Lyric Opera of Chicago Announces 2015-16 World Premiere of Bel Canto
Commissioned as part of Lyric’s Renée Fleming Initiative; Music by Composer Jimmy López, Libretto by Playwright Nilo Cruz, Conducted by Sir Andrew Davis, Directed by Stephen Wadsworth; Based on Ann Patchett’s Best-Selling Novel; Soprano Danielle de Niese Stars in Central Role
Anthony Freud, general director of Lyric Opera of Chicago, today announced details of its new world premiere. Bel Canto, by the gifted young Peruvian composer Jimmy López, with a libretto by Pulitzer Prize-winning playwright Nilo Cruz, is based on the best-selling novel by Ann Patchett. To premiere in Lyric’s 2015-16 season, the new opera, commissioned as part of Lyric’s Renée Fleming Initiative, will be conducted by Lyric music director Sir Andrew Davis and directed by Stephen Wadsworth.Both the 2001 book and the new opera are inspired by the Lima Crisis of 1996-97, when members of a revolutionary movement in Peru held hostages at the Japanese ambassador’s house for 126 days (Dec. 17, 1996-April 22, 1997). Central to the story is the fictional famed American soprano Roxanne Coss, who will be portrayed by Australian-born American soprano Danielle de Niese. Like the novel, the opera will explore the tensions and unexpected alliances that develop when a group of culturally disparate strangers – the terrorists and their hostages – are confined in close quarters for months.

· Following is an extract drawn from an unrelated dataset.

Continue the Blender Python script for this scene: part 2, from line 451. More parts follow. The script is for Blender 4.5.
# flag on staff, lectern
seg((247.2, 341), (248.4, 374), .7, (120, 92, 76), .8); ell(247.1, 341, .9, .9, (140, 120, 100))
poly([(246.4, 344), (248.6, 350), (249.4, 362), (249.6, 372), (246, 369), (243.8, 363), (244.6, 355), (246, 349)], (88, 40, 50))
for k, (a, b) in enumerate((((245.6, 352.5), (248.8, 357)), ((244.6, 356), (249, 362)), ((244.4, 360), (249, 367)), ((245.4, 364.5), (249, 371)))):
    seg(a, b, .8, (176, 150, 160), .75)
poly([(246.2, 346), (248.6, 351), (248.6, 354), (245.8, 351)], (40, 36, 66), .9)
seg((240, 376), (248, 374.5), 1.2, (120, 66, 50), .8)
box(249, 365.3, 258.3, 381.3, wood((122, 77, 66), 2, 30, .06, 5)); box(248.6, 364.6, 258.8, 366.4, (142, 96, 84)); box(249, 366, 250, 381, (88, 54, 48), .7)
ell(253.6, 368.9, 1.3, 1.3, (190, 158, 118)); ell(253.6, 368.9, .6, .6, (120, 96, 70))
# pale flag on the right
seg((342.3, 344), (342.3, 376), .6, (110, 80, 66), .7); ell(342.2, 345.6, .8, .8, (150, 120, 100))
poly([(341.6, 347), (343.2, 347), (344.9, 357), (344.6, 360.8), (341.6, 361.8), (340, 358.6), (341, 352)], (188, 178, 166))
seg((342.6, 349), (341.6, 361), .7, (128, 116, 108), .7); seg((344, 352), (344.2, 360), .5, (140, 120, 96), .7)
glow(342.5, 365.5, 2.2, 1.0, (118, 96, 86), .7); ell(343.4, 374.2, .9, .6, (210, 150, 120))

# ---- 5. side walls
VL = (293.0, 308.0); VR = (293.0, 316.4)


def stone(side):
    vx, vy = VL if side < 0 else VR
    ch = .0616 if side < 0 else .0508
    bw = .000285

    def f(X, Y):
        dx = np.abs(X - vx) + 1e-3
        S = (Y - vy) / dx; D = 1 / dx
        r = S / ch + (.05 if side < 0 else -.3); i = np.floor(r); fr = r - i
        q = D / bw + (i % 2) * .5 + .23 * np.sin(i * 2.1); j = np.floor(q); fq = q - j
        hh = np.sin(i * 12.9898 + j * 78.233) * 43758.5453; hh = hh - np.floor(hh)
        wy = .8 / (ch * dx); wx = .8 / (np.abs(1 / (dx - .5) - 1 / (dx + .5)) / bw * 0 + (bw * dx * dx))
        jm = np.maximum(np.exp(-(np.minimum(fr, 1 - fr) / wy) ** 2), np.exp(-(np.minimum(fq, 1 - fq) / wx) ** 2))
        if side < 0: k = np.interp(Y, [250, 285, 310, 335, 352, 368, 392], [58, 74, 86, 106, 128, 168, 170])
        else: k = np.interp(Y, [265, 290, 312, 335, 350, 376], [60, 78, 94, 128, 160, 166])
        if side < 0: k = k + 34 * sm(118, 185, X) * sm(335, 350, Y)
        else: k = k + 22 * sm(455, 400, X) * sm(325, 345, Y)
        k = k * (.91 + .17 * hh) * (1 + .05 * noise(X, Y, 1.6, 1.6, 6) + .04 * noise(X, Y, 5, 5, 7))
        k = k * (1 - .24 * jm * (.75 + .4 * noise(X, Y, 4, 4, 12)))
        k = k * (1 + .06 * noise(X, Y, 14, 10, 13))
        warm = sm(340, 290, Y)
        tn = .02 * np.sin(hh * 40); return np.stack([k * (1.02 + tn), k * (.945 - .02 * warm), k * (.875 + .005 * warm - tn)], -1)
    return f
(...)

Bel Canto will be the seventh world-premiere opera that Lyric Opera of Chicago has commissioned for its main stage since 1961. Joining Freud for the announcement were López, Cruz, Fleming, Patchett, Davis, and Wadsworth.
“The creation of new work is a fundamental, vital part of a major opera company’s activity,” Freud said. “I couldn’t be more excited at the start of my tenure here that Lyric is embarking on its latest mainstage commission.”
As Lyric’s creative consultant, Fleming is curator for this world premiere, which is a keystone of the company’s Renée Fleming Initiative. Fleming selected the book Bel Canto as the subject for the commission because she was moved by it and found it “opera-worthy. It’s about terrorism on one level, but it’s also about what happens when people are forced to live together for a long time, and how art can raise their level of humanity as a group,” Fleming said. “Most of us crave a cathartic emotional experience when we’re at the theater, and I believe Bel Canto has the components to do that.”
Fleming researched more than a hundred composers for the commission, coming up with a short list that she and Sir Andrew Davis further distilled in consultation with Anthony Freud. The composer they chose, Jimmy López, has a unique intimacy with the story’s setting and source material that will help to inform his work.